[Entries with scene source code]
======

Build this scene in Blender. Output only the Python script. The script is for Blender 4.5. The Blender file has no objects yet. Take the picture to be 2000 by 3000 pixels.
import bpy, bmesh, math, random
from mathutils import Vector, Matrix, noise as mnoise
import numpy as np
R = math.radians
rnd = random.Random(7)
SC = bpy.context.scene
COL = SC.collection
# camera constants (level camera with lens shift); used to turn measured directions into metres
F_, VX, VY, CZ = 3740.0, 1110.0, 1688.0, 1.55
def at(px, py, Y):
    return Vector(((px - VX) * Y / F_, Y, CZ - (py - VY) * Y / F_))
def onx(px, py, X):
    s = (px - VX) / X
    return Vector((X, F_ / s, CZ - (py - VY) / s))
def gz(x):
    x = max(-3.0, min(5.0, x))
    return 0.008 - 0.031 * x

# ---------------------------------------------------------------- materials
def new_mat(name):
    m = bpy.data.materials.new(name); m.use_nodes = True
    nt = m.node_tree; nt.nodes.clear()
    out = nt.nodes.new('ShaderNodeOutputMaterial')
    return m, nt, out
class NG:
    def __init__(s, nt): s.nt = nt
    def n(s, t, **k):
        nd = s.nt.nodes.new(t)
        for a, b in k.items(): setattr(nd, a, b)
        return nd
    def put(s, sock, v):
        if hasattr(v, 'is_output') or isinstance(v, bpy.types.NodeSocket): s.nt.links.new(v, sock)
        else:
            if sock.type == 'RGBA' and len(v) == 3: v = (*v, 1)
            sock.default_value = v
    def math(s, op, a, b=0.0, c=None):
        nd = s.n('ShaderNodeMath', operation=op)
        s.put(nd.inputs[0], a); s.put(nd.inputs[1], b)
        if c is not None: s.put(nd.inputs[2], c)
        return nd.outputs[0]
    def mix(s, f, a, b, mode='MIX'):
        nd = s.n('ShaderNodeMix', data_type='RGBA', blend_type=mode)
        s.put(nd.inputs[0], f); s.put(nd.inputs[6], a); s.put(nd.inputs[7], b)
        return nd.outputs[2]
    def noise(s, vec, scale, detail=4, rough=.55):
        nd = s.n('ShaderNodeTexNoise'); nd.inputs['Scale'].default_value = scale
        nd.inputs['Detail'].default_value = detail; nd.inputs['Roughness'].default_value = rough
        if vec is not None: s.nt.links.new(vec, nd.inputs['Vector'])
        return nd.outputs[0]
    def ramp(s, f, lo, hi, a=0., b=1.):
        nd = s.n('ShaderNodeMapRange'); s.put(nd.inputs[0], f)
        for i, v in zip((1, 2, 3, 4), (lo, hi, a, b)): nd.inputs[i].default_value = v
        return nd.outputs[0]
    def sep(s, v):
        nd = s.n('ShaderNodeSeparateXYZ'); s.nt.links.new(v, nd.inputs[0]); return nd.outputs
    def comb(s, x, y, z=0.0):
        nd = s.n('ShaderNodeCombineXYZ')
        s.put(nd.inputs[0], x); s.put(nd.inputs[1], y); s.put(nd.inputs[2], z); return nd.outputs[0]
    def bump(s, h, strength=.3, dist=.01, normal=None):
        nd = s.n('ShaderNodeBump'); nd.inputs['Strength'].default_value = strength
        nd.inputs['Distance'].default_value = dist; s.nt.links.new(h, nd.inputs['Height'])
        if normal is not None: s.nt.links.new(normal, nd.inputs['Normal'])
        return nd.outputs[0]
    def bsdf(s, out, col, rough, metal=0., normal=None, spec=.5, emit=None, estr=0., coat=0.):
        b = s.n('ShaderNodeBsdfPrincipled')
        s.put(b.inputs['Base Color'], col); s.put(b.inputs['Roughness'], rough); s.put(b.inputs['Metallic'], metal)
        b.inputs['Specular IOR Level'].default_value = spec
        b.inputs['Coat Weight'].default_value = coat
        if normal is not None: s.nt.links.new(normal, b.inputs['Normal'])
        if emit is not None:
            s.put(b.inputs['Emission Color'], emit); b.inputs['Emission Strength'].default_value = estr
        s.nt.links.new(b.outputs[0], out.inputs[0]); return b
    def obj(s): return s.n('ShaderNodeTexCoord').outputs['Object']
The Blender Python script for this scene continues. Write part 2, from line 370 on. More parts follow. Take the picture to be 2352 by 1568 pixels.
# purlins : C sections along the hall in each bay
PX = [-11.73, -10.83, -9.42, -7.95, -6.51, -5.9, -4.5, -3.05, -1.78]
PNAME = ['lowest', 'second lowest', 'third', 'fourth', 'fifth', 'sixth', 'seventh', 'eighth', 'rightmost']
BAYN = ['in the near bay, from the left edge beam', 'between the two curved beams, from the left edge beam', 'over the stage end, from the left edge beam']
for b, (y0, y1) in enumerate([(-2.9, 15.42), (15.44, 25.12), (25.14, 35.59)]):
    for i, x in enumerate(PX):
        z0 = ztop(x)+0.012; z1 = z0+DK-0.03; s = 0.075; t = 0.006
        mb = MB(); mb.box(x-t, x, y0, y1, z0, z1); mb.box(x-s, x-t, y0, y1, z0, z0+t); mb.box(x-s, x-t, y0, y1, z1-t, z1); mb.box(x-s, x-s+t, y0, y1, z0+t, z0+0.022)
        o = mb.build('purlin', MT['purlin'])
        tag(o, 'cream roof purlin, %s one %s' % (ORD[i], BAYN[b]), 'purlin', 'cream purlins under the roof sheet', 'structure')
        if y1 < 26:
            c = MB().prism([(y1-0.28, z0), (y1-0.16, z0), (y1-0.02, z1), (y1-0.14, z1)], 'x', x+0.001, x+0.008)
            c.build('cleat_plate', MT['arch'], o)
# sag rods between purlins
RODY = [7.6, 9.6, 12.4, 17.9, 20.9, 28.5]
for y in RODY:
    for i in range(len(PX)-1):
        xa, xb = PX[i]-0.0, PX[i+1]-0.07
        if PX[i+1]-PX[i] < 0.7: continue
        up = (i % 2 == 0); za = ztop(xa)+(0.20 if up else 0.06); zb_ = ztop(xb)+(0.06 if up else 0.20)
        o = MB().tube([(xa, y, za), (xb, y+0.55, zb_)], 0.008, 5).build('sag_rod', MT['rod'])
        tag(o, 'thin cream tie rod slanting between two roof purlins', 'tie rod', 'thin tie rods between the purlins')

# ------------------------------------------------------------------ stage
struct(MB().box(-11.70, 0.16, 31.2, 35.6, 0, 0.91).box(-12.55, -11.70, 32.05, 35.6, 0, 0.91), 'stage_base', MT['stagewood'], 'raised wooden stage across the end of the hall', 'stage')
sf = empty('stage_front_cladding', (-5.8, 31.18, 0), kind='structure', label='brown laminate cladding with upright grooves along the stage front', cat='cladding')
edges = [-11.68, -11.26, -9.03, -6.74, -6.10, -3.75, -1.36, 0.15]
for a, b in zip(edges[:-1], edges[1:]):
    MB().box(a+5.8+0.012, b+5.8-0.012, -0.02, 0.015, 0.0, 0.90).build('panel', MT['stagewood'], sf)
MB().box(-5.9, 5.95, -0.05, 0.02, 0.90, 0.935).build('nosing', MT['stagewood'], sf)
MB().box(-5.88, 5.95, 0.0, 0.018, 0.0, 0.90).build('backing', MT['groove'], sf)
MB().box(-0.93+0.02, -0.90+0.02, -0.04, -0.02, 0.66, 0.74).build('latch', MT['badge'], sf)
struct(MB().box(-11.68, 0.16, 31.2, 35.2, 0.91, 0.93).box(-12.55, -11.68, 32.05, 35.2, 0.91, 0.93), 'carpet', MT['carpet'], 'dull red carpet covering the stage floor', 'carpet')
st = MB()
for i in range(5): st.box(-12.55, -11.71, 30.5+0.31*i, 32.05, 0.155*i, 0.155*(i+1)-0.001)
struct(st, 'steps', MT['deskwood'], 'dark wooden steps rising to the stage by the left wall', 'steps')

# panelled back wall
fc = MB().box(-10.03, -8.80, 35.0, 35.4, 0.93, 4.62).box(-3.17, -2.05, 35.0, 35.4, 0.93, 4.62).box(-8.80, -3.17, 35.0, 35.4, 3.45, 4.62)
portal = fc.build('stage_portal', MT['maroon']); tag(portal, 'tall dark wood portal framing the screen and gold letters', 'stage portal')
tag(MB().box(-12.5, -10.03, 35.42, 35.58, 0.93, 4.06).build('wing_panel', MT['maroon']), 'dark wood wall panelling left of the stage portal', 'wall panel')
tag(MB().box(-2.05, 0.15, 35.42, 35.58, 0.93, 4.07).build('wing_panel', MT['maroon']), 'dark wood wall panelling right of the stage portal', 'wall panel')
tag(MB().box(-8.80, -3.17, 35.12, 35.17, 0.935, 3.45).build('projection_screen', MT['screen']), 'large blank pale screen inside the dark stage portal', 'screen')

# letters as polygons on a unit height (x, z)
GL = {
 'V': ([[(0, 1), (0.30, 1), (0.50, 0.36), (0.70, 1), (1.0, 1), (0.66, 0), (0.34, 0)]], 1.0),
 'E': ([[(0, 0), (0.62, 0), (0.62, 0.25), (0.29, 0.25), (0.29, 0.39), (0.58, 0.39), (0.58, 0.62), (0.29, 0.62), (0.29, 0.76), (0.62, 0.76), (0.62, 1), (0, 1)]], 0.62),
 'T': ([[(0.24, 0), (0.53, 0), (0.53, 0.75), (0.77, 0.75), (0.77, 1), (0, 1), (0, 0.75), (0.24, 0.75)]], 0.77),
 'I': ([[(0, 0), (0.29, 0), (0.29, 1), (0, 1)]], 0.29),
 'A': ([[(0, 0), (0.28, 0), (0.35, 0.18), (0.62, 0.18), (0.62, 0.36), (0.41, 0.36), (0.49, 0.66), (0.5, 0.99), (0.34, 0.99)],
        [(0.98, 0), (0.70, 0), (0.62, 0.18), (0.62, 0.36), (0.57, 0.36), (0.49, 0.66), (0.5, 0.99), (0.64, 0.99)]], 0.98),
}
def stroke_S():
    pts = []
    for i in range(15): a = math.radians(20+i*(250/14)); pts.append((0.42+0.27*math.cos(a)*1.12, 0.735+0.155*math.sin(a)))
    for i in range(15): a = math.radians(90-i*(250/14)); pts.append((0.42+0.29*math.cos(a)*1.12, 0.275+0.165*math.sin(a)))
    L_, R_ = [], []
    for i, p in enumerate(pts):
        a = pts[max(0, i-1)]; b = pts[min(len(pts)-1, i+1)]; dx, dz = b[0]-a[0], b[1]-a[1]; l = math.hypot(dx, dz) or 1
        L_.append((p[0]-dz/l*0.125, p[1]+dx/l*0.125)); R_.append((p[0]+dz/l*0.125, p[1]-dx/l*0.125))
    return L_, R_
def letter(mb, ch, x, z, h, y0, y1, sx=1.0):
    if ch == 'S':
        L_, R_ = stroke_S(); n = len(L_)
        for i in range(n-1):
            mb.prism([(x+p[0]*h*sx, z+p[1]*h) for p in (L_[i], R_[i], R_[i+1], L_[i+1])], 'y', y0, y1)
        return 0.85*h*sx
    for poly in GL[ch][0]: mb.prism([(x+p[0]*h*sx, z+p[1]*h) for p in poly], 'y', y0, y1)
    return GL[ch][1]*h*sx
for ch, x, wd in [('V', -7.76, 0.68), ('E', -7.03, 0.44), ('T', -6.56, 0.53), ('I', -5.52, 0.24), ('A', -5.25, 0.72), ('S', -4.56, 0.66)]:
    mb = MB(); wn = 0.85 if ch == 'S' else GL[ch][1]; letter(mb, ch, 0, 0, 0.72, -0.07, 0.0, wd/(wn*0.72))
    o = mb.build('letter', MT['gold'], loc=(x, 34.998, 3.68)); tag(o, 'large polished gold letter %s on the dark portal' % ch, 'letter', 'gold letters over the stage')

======

WHAT TO PRODUCE:
Stop after the line containing "return 0.008 - 0.031 * x": print exactly the lines from the start of the entries above up to it, that line included.

WRITTEN RESPONSE:
Build this scene in Blender. Output only the Python script. The script is for Blender 4.5. The Blender file has no objects yet. Take the picture to be 2000 by 3000 pixels.
import bpy, bmesh, math, random
from mathutils import Vector, Matrix, noise as mnoise
import numpy as np
R = math.radians
rnd = random.Random(7)
SC = bpy.context.scene
COL = SC.collection
# camera constants (level camera with lens shift); used to turn measured directions into metres
F_, VX, VY, CZ = 3740.0, 1110.0, 1688.0, 1.55
def at(px, py, Y):
    return Vector(((px - VX) * Y / F_, Y, CZ - (py - VY) * Y / F_))
def onx(px, py, X):
    s = (px - VX) / X
    return Vector((X, F_ / s, CZ - (py - VY) / s))
def gz(x):
    x = max(-3.0, min(5.0, x))
    return 0.008 - 0.031 * x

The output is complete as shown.